Art on Defeat

This graphic illustration, Lakota No Access, by Marty G. Two Bulls, Sr., was inspired by the Standing Rock protest, and references the ancient black snake prophecy that warns of a snake that would desecrate sacred sites, pollute water, and ultimately destroy the Earth.
BY CANDACE WALSH

It’s an ancient question: what do you do with defeat? The question flows from ancient stakes: territory, sovereignty, self-determination, protection from harm. According to Buddhist principles, if you set an impossible goal and don’t achieve it, you will still succeed if you remain committed to it.

On this issue’s cover, Standing Rock water protectors ever-walk toward their goal: to protect sacred Indigenous lands against the ravaging incursion of an oil pipeline. That moment, preserved, connects with countless other images of protest through time, one link in an eternal chain.

North Dakota law enforcement blasted the water protectors with water cannons. Water, which is crucial to maintaining life on the planet, trickles into the furrows of planted fields, which insects drink from dew-drenched petals, the air of fish, that intrinsic concoction that makes up sixty percent of us. Humans expire without aqueous replenishment, sometime between three days and a week.

Water has never been free of peril. A skater’s blade unzips thin ice—a plunge, a drowning. Tidal waves, shipwrecks, unholy marriages of puddles and downed power lines. And weaponized, it instills hypothermia, bone fractures.

What do we do with defeat? The sandstone gorges of Utah’s Glen Canyon became Lake Powell when the Bureau of Reclamation decided it should be filled with water. People protested, but the project marched on and the waters rushed in. Hence, the photographs and other artistic renderings made before the canyon became a lake are the only places Glen Canyon still exists. The canyon is unconquered there.

This letter’s purpose is not to tell its reader what to do with defeat, but rather to show, in this issue, what people have done with it in the form of art. Glen Canyon artists, from photographer Eliot Porter to painter Georgia O’Keeffe to writer Spud Johnson, captured the canyon in their own ways (“The Canyon Under the Lake,” p. 42). Contemporary photographers Mark Klett and Byron Wolfe, and writer Rebecca Solnit respond to its morphed identity in the book Drowned River: The Death and Rebirth of Glen Canyon on the Colorado.
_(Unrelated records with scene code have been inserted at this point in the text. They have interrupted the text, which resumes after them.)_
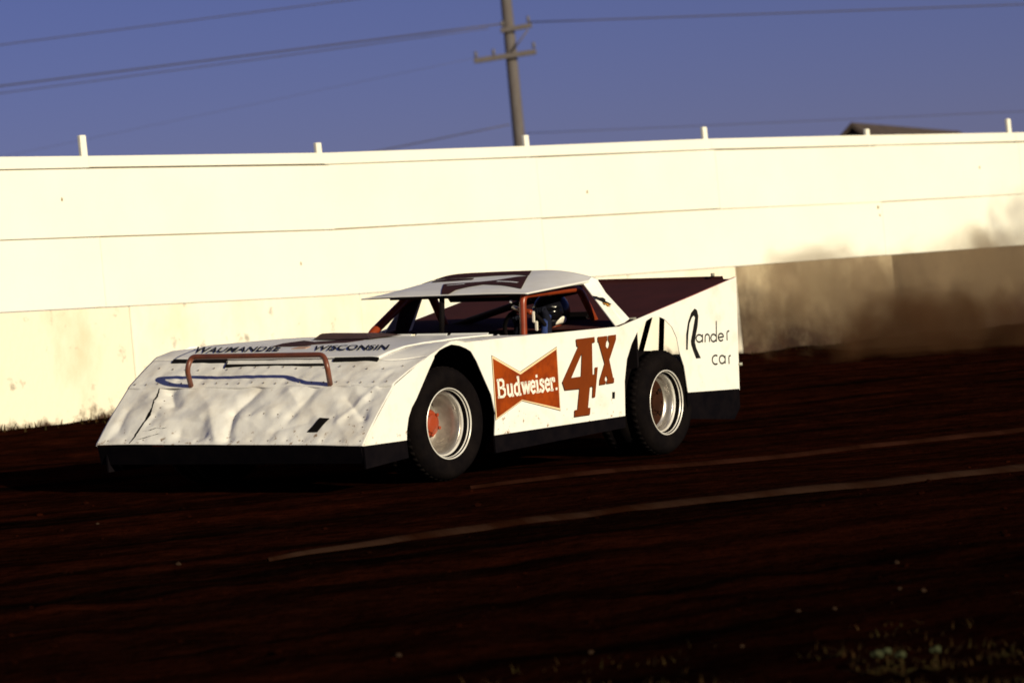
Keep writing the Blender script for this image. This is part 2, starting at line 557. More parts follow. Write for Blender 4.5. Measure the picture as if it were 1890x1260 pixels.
for i, (s0, s1) in enumerate(zip(PS, PS[1:])):
    e0 = .0012
    for row, (za, zb, u) in enumerate(((Z_TOP, Z_1, .034), (Z_1, Z_2, .022), (Z_2, Z_3, .014))):
        bm = bmesh.new()
        g = .011 if row < 2 else .004
        j0, j1 = s0 + (.07 if row else 0), s1 + (.07 if row else 0)
        dz = [random.uniform(-.004, .004) for _ in range(2)]
        hexa(bm, j0 + e0 * .5, j1 - e0 * .5, u - .022, u + random.uniform(-.002, .003), zb(j0) + g * .5 + dz[0], zb(j1) + g * .5 + dz[1],
             za(j0) - (g * .5 if row else 0) + (dz[0] if row else 0), za(j1) - (g * .5 if row else 0) + (dz[1] if row else 0), fence.location)
        from_bm('board', bm, FENCE, fence)
    for zf in (Z_1, Z_2):
        bm = bmesh.new()
        hexa(bm, s0 + .05, s1 - .05, -.045, -.004, zf(s0) - .05, zf(s1) - .05, zf(s0) + .05, zf(s1) + .05, fence.location)
        from_bm('rail', bm, WOOD, fence)
PT = {-5.60: 3.782, -2.55: 3.672, .556: 3.704, 3.62: 3.754, 6.765: 3.695, 9.87: 3.784}
for s in PS:
    bm = bmesh.new()
    zt = PT.get(s, 3.70)
    zlow = 1.7
    w = .037
    lean = random.uniform(-.03, -.02)
    vv = []
    for z, sh in ((zlow, 0), (zt, lean)):
        for (ds, u) in ((-w, -.110), (w, -.110), (w, -.070), (-w, -.070)):
            vv.append(bm.verts.new(sw(s + .085 + ds + sh, u, z) - fence.location))
    A, B = vv[:4], vv[4:]
    bm.faces.new(A[::-1]); bm.faces.new(B)
    for k in range(4):
        bm.faces.new((A[k], A[(k + 1) % 4], B[(k + 1) % 4], B[k]))
    bmesh.ops.bevel(bm, geom=bm.edges[:], offset=.006, segments=1, affect='EDGES')
    from_bm('post', bm, FENCE, fence)

# a few knots and nail holes that show dark on the boards
for (s, u, z) in ((-2.99, .015, 2.545), (6.75, .024, 2.79), (9.0, .024, 3.20), (6.78, .015, 2.70), (-5.95, .024, 3.22), (1.4, .024, 3.1)):
    bm = bmesh.new()
    bmesh.ops.create_cone(bm, segments=8, radius1=.013, radius2=.010, depth=.016, cap_ends=True,
                          matrix=Matrix.Translation(sw(s, u, z) - fence.location) @ FN.to_track_quat('Z', 'Y').to_matrix().to_4x4() @ Matrix.Diagonal((.6, 1.5, 1, 1)))
    from_bm('knot', bm, WOOD, fence)

# ------------------------------------------------------------------ beyond the fence: pole, wires, building
def at_px(px, py, D):
    d = CF + CR * ((px - 945) / 6550.) + CU * ((630 - py) / 6550.)
    return Vector((0, 0, 1.6)) + d * D
PX, PY = .66, 90.0
pole = tag(empty('utility_pole', (PX, PY, -.4)), 'wooden utility pole with crossarms standing beyond the white fence', 'utility pole')
tube('pole', [(0, 0, 0), (0, 0, 6), (-.01, 0, 12.4)], .185, POLEM, pole, r2=.135, seg=14)
def beam(name, A, B, w, h_, m, parent):
    A = Vector(A); B = Vector(B)
    d = (B - A); ln = d.length
    q = d.to_track_quat('X', 'Z').to_matrix().to_4x4()
    q.translation = (A + B) / 2
    bm = bmesh.new()
    add_box(bm, (0, 0, 0), (ln, w, h_), q, .01)
    return from_bm(name, bm, m, parent)
beam('crossarm', (-.96, -.24, 9.27), (.63, -.24, 9.36), .11, .13, POLEM, pole)
beam('crossarm', (-.22, -.22, 9.97), (.58, -.22, 10.04), .10, .12, POLEM, pole)
tube('brace', [(.48, -.24, 9.94), (.02, -.20, 9.42)], .022, POLEM, pole, seg=6)
bm = bmesh.new()
add_lathe(bm, [(.0, -.3), (.10, -.28), (.11, 0), (.10, .28), (.0, .3)], 14, Matrix.Translation((.30, -.3, 9.6)) @ Matrix.Rotation(math.pi / 2, 4, 'X'), closed=False)
for (xx, zz) in ((-.9, 9.37), (-.45, 9.39), (.58, 9.47), (-.16, 10.08), (.5, 10.14), (0, 12.45)):
    bm2 = bmesh.new()
    add_lathe(bm2, [(.0, -.02), (.03, -.02), (.045, .03), (.03, .07), (.045, .1), (.02, .14), (.0, .14)], 10,
              Matrix.Translation((xx, -.24 if xx else 0, zz)) @ Matrix.Rotation(math.pi / 2, 4, 'X'), closed=False)
    from_bm('insulator', bm2, mat('insulator', (.10, .09, .09), .3) if 'insulator' not in bpy.data.materials else bpy.data.materials['insulator'], pole, smooth=True)
bm.free()
def wire(A, B, sag, label, r=.018):
    A = Vector(A); B = Vector(B)
    pts = []
    for i in range(25):
        t = i / 24
        p = A.lerp(B, t); p.z -= sag * 4 * t * (1 - t)
        pts.append(p - A)
    o = tube('power_line', pts, r, WIREM, seg=6)
    o.location = A
    return tag(o, label, 'power line', 'overhead power lines')
wire((.50, 89.76, 9.74), (-36, 90, 8.66), .0, 'thick dark power line running left from the upper crossarm of the pole', .019)
wire((.14, 89.76, 9.66), (-36, 90, 8.42), .06, 'thin power line just under the thick one left of the pole', .011)
wire((.62, 90, 10.86), (-36, 90, 9.58), .0, 'highest power line crossing the top left corner of the sky', .013)
wire((1.16, 89.76, 9.72), (42, 90, 7.56), .05, 'power line running right from the upper crossarm of the pole', .016)
wire((.46, 89.9, 7.20), (-20, 90, 5.16), .03, 'low power line falling left from the pole towards the fence top', .014)
wire((.84, 89.9, 6.94), (42, 90, 5.02), .03, 'faint low power line right of the pole just above the fence', .008)
wire((-.24, 89.76, 8.95), (-36, 90, 4.9), .0, 'faint power line running left from the lower crossarm', .0035)

# gabled building beyond the fence, its ridge running away to the right
def at_depth(px, py, D):
    return at_px(px, py, D)
bl = tag(empty('barn', (at_px(1575, 226, 90).x, 90, 0)), 'dark gabled barn whose roof peak shows above the white fence at right', 'barn')
rz = at_px(1575, 226, 90).z
ra = Vector((.47, .88, 0)).normalized(); rb = Vector((ra.y, -ra.x, 0))
def bp(a_, b_, z): 
    p = ra * a_ + rb * b_
    return Vector((p.x, p.y, z))
LN = 7.5
for sgn in (-1, 1):
    vsr = []
    for (a_, b_, z) in ((-.15, 0, rz), (LN, 0, rz - .15), (LN, sgn * 3.4, rz - 3.2), (-.15, sgn * 3.4, rz - 3.0)):
        vsr.append(bp(a_, b_, z))
    n_ = len(vsr)
    dn = Vector((0, 0, -.12))
    vv = vsr + [p + dn for p in vsr]
    from_py('roof', vv, [(0, 1, 2, 3), (7, 6, 5, 4), (0, 4, 5, 1), (1, 5, 6, 2), (2, 6, 7, 3), (3, 7, 4, 0)], ROOFT, bl)
wv = [bp(0, -3.1, -.4), bp(0, 3.1, -.4), bp(0, 3.1, rz - 2.86), bp(0, 0, rz - .13), bp(0, -3.1, rz - 2.86)]
wv2 = [p + ra * (LN - .3) for p in wv]
from_py('wall', wv + wv2, [(0, 1, 2, 3, 4), (9, 8, 7, 6, 5), (0, 5, 6, 1), (1, 6, 7, 2), (4, 9, 5, 0)], WALLB, bl)
from_py('door', [bp(-.05, -1.2, -.4), bp(-.05, 1.2, -.4), bp(-.05, 1.2, 2.3), bp(-.05, -1.2, 2.3),
                 bp(-.0, -1.2, -.4), bp(-.0, 1.2, -.4), bp(-.0, 1.2, 2.3), bp(-.0, -1.2, 2.3)],
        [(0, 1, 2, 3), (0, 4, 5, 1), (1, 5, 6, 2), (2, 6, 7, 3), (3, 7, 4, 0)], ROOFT, bl)

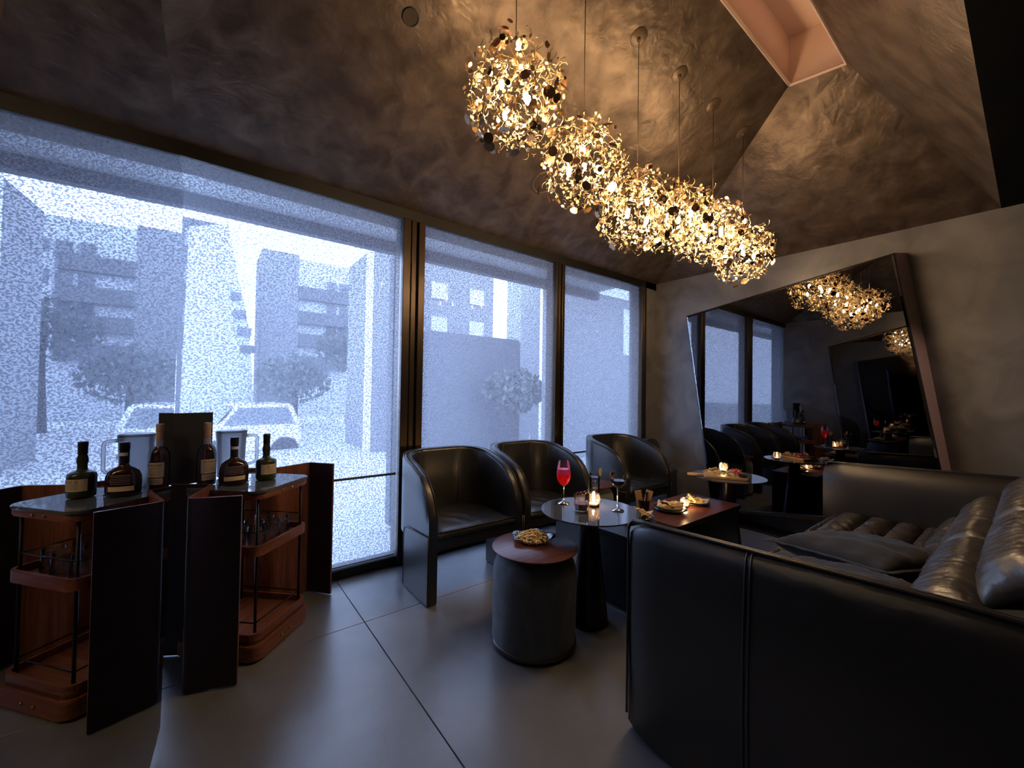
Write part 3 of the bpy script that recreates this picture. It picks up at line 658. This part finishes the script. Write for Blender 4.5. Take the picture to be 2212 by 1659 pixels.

Standing Rock participants made art during the protests: posters, paintings, video installations, photographs, sculpture—and work in other genres, that bore witness, mobilized onlookers, and shared information robustly alongside minimal mainstream media coverage (“Gone but Not Conquered,” p. 23). Art and social justice fused in the form of mirror shields, a project created by New Mexico-based Native artist Cannupa Hanska Luger after he was inspired by “images of women holding mirrors up to riot police in Ukraine, so that the police could see themselves.” He created a tutorial, shared on social media, that showed people how to affix mylar to plywood and send it to the protestors. He explains it more on cannupahanska.com:

“When a line has been drawn and a frontline is created…it can be difficult to see the humanity that exists behind the uniform holding that line. But those police are human beings, and they need water just as we all do….The project represents how just one person can acquire one sheet of plywood and cut it into six shields, those shields could stand on the frontline protecting hundreds behind them in prayer for the water, and right behind that line stands a camp where there are thousands of people standing for the water protection for the eight million people down river, who all use the Missouri River as their water source. And so the Mirror Shield project demonstrates how one person can help protect eight million.”

One of the enduring questions of the Holocaust is “What would you have done?” When confronted with impending destruction of land, life, and culture, or with defeat, there are infinite possible answers, but they collapse into one: Something. Anything.